▶ _YOUR GOAL_
Reproduce each line exactly.

▶ _GIVEN MATERIAL_
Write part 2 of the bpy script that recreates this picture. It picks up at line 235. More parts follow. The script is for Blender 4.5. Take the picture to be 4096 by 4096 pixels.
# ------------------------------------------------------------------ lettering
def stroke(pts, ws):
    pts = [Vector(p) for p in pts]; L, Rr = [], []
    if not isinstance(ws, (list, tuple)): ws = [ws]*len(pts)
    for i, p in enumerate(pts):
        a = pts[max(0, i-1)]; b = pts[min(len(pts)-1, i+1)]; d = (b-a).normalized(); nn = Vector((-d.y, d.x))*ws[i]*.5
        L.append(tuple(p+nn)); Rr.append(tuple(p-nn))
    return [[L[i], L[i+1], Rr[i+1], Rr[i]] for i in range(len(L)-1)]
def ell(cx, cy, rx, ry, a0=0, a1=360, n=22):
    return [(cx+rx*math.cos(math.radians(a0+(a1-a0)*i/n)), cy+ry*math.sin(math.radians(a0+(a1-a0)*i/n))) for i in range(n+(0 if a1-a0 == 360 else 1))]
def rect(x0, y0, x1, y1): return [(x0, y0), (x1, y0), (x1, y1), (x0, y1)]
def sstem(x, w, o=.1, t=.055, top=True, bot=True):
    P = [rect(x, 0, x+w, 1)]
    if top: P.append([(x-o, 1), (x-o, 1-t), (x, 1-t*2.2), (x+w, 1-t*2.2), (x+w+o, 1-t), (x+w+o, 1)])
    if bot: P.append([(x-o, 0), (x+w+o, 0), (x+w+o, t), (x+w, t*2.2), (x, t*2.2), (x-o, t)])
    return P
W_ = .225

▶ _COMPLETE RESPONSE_
Write part 2 of the bpy script that recreates this picture. It picks up at line 235. More parts follow. The script is for Blender 4.5. Take the picture to be 4096 by 4096 pixels.
# ------------------------------------------------------------------ lettering
def stroke(pts, ws):
    pts = [Vector(p) for p in pts]; L, Rr = [], []
    if not isinstance(ws, (list, tuple)): ws = [ws]*len(pts)
    for i, p in enumerate(pts):
        a = pts[max(0, i-1)]; b = pts[min(len(pts)-1, i+1)]; d = (b-a).normalized(); nn = Vector((-d.y, d.x))*ws[i]*.5
        L.append(tuple(p+nn)); Rr.append(tuple(p-nn))
    return [[L[i], L[i+1], Rr[i+1], Rr[i]] for i in range(len(L)-1)]
def ell(cx, cy, rx, ry, a0=0, a1=360, n=22):
    return [(cx+rx*math.cos(math.radians(a0+(a1-a0)*i/n)), cy+ry*math.sin(math.radians(a0+(a1-a0)*i/n))) for i in range(n+(0 if a1-a0 == 360 else 1))]
def rect(x0, y0, x1, y1): return [(x0, y0), (x1, y0), (x1, y1), (x0, y1)]
def sstem(x, w, o=.1, t=.055, top=True, bot=True):
    P = [rect(x, 0, x+w, 1)]
    if top: P.append([(x-o, 1), (x-o, 1-t), (x, 1-t*2.2), (x+w, 1-t*2.2), (x+w+o, 1-t), (x+w+o, 1)])
    if bot: P.append([(x-o, 0), (x+w+o, 0), (x+w+o, t), (x+w, t*2.2), (x, t*2.2), (x-o, t)])
    return P
W_ = .225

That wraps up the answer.